From the listing below, copy only the lines from the line that contains "Recreate this scene" to the line that contains "COL = scene.collection", counting those two lines as part of the copy.

──────── Input data

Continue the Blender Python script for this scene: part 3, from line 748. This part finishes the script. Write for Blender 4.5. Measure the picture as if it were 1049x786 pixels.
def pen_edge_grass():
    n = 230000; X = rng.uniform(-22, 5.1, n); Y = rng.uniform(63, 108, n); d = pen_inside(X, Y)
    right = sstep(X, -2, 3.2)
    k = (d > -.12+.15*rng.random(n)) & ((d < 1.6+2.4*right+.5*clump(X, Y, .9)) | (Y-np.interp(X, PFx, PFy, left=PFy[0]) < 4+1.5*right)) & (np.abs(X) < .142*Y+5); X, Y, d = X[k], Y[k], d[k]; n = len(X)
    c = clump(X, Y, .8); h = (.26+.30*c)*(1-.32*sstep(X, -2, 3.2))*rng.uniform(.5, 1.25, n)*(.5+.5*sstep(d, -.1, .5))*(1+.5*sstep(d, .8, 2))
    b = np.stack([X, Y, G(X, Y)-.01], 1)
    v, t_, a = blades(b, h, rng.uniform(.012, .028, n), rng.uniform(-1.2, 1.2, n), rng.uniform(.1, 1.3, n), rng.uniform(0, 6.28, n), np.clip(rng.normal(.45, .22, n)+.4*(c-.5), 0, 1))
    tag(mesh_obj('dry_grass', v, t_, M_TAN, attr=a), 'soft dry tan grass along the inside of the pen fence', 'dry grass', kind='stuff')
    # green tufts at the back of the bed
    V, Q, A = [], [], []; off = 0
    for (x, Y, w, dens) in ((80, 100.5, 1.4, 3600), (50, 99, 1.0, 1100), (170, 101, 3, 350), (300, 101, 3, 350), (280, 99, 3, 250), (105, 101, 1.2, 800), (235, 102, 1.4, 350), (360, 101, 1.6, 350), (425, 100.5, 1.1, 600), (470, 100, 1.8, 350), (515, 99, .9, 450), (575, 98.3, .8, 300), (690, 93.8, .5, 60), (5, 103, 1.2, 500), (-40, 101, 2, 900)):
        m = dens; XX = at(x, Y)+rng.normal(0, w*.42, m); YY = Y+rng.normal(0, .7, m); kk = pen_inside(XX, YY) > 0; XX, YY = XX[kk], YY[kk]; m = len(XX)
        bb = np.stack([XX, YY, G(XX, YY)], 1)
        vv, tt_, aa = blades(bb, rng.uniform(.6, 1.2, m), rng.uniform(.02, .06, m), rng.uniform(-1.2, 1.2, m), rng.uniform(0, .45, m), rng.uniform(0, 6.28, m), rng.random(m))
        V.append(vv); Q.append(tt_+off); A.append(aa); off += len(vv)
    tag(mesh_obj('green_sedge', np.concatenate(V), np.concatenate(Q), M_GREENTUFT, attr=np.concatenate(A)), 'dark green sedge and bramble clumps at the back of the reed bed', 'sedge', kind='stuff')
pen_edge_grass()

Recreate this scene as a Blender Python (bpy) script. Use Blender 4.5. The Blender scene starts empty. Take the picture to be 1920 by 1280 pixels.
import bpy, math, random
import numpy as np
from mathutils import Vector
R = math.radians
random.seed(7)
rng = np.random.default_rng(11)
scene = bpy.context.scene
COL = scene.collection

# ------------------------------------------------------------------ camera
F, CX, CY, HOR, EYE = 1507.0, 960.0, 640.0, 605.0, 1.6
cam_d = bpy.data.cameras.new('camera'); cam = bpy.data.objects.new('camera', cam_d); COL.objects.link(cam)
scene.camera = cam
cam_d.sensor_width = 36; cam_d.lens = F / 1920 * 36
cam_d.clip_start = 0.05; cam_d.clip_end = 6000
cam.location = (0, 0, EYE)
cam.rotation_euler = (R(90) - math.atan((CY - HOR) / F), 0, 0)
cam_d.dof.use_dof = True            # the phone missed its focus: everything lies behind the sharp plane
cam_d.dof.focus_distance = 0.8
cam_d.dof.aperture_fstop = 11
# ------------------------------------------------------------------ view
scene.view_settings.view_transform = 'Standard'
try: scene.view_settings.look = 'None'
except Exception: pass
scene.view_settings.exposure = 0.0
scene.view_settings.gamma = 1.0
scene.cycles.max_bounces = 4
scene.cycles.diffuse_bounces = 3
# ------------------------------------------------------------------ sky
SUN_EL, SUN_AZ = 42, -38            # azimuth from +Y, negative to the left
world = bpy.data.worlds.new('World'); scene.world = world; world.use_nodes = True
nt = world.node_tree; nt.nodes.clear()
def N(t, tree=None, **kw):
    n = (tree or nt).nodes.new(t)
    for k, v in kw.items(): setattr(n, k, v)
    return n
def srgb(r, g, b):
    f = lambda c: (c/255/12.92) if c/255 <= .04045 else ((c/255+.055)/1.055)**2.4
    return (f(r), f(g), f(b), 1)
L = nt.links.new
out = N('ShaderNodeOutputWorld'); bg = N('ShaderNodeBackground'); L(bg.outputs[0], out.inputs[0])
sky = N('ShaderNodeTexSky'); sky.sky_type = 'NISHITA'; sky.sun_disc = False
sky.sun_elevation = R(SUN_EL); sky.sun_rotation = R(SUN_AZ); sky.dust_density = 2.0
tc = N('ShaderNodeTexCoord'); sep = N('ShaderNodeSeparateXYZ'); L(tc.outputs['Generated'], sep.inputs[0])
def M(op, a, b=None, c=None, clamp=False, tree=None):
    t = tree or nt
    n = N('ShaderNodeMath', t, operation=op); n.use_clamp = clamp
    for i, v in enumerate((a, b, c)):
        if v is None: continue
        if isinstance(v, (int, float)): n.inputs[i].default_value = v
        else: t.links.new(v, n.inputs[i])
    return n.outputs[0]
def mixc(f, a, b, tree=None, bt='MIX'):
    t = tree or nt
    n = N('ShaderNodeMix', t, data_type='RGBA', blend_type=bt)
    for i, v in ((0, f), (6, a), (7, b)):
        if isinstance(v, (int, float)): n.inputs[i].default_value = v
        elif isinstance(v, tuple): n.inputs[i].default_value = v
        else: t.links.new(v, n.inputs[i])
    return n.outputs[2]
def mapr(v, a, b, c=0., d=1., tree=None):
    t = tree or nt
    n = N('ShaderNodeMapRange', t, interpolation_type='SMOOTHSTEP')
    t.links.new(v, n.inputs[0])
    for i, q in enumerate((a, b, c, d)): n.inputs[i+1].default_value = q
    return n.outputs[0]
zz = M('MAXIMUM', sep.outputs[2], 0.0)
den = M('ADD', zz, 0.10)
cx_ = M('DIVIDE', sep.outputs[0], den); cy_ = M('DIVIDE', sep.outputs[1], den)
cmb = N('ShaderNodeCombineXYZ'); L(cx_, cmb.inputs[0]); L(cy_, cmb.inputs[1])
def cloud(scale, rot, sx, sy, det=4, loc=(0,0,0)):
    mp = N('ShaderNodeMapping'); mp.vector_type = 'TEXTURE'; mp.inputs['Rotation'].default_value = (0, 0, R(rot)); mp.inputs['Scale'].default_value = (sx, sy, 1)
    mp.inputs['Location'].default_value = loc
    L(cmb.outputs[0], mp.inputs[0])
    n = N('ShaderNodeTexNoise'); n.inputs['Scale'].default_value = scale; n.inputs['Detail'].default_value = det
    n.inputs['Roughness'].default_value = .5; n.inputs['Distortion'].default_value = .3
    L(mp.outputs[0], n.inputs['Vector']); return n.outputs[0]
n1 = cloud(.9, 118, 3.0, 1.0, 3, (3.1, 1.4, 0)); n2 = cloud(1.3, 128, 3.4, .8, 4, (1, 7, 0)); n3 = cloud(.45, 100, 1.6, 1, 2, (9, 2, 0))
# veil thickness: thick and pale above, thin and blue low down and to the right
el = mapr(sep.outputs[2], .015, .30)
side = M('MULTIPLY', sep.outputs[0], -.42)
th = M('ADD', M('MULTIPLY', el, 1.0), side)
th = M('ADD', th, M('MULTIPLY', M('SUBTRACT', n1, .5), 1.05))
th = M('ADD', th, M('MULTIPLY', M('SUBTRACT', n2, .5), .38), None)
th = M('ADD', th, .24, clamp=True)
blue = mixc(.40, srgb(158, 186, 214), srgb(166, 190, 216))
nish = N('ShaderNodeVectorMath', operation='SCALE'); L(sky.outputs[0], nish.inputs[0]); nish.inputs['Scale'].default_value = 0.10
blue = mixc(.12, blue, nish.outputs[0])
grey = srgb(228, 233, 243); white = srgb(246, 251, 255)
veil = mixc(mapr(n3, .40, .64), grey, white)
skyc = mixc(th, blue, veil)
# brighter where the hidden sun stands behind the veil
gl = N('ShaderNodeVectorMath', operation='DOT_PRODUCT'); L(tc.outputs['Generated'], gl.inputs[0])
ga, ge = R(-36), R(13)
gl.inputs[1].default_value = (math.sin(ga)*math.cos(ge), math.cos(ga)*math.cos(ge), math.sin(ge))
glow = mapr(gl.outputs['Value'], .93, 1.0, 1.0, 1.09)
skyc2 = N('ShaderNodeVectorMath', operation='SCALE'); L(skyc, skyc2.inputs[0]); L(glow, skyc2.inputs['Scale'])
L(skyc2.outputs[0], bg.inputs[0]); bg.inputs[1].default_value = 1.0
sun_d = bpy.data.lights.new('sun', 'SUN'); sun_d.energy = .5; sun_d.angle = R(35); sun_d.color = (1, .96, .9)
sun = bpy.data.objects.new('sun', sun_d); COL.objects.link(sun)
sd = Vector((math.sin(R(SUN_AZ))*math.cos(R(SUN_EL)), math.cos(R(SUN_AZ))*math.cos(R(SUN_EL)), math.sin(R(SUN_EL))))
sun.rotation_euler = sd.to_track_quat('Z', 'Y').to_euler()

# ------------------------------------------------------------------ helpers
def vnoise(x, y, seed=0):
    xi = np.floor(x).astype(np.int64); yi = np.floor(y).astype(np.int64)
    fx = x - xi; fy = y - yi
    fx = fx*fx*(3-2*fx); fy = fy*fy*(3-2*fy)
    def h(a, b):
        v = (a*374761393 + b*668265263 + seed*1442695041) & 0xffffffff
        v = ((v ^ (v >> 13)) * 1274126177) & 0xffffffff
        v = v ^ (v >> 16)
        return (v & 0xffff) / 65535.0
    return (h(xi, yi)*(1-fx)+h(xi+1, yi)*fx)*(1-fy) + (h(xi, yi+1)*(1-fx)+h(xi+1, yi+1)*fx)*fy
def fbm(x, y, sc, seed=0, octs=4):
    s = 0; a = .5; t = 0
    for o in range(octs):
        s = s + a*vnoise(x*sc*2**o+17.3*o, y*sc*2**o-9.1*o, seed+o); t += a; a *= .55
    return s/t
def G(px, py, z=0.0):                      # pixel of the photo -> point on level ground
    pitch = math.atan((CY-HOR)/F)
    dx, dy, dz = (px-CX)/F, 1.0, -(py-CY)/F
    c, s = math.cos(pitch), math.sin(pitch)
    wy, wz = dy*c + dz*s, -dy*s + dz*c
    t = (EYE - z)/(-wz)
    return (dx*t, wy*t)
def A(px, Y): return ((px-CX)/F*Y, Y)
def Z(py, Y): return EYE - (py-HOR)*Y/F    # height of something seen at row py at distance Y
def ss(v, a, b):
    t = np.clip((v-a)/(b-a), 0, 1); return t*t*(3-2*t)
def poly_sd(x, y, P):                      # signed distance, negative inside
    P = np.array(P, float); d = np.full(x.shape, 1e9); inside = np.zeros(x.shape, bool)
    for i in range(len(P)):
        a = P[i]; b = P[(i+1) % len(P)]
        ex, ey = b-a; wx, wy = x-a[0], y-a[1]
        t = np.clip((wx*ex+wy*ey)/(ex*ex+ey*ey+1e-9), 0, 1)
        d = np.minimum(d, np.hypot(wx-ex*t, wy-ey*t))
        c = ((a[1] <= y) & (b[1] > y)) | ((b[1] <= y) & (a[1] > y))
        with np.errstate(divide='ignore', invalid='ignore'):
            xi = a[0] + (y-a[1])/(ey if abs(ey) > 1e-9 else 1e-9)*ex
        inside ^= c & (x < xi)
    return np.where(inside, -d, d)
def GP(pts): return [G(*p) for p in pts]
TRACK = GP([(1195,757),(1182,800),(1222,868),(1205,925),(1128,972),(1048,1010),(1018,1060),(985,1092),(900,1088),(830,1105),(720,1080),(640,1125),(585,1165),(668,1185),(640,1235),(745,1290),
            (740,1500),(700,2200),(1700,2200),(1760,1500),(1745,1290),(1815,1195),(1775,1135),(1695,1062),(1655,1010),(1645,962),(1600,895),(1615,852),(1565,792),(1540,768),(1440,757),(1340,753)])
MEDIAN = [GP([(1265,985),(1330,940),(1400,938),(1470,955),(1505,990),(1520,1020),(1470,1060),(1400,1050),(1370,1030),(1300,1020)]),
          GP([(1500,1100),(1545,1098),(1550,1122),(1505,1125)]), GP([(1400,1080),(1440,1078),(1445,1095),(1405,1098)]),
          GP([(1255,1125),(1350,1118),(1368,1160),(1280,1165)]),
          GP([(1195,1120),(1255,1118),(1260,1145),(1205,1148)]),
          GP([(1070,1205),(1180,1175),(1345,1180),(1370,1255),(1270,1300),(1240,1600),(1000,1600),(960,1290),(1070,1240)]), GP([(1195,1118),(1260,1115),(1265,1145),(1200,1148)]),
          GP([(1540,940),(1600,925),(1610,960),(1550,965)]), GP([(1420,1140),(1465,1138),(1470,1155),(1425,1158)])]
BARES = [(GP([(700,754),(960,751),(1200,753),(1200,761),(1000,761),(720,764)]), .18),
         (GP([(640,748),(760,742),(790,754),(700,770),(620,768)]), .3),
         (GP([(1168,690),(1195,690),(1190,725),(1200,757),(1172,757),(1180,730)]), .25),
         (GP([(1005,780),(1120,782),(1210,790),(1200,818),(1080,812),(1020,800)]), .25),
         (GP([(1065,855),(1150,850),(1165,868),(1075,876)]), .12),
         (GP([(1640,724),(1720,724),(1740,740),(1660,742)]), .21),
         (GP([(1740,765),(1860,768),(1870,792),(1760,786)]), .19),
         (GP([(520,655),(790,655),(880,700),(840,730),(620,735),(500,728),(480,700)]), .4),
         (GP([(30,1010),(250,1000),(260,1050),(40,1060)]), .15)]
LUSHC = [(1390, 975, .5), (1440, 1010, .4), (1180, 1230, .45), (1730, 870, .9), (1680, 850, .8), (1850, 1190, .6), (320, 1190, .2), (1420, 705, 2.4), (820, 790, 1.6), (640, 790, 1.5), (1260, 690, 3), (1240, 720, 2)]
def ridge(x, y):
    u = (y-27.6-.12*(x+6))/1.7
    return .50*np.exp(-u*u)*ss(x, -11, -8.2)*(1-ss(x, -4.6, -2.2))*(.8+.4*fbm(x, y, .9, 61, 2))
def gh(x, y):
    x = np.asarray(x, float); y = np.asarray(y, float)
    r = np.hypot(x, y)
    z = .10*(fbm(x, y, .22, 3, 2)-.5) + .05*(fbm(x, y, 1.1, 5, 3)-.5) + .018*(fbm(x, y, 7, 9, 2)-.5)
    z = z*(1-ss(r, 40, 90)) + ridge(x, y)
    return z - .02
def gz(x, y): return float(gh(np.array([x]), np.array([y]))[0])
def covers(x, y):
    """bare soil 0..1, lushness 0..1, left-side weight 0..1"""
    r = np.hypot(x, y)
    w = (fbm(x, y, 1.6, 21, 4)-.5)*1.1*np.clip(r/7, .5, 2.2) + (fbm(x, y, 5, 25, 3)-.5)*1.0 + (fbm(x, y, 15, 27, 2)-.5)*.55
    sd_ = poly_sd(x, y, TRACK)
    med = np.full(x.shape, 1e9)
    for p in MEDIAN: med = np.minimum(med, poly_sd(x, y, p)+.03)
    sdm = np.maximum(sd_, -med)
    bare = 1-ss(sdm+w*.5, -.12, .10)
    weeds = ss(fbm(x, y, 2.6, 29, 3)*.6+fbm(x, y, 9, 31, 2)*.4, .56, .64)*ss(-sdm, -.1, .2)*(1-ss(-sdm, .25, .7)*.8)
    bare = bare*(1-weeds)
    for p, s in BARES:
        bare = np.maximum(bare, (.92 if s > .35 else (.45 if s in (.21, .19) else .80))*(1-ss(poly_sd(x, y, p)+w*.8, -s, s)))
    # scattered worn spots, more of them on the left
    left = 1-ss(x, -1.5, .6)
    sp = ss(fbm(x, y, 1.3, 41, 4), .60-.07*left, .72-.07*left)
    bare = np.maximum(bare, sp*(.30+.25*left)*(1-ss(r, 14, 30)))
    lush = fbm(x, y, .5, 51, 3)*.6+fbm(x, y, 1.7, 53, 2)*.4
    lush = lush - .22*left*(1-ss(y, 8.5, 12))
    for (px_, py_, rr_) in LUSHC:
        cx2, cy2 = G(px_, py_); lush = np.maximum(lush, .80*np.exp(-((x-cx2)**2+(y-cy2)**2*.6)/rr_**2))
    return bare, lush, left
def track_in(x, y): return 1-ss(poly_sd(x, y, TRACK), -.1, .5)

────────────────

Exercise answer –
Recreate this scene as a Blender Python (bpy) script. Use Blender 4.5. The Blender scene starts empty. Take the picture to be 1920 by 1280 pixels.
import bpy, math, random
import numpy as np
from mathutils import Vector
R = math.radians
random.seed(7)
rng = np.random.default_rng(11)
scene = bpy.context.scene
COL = scene.collection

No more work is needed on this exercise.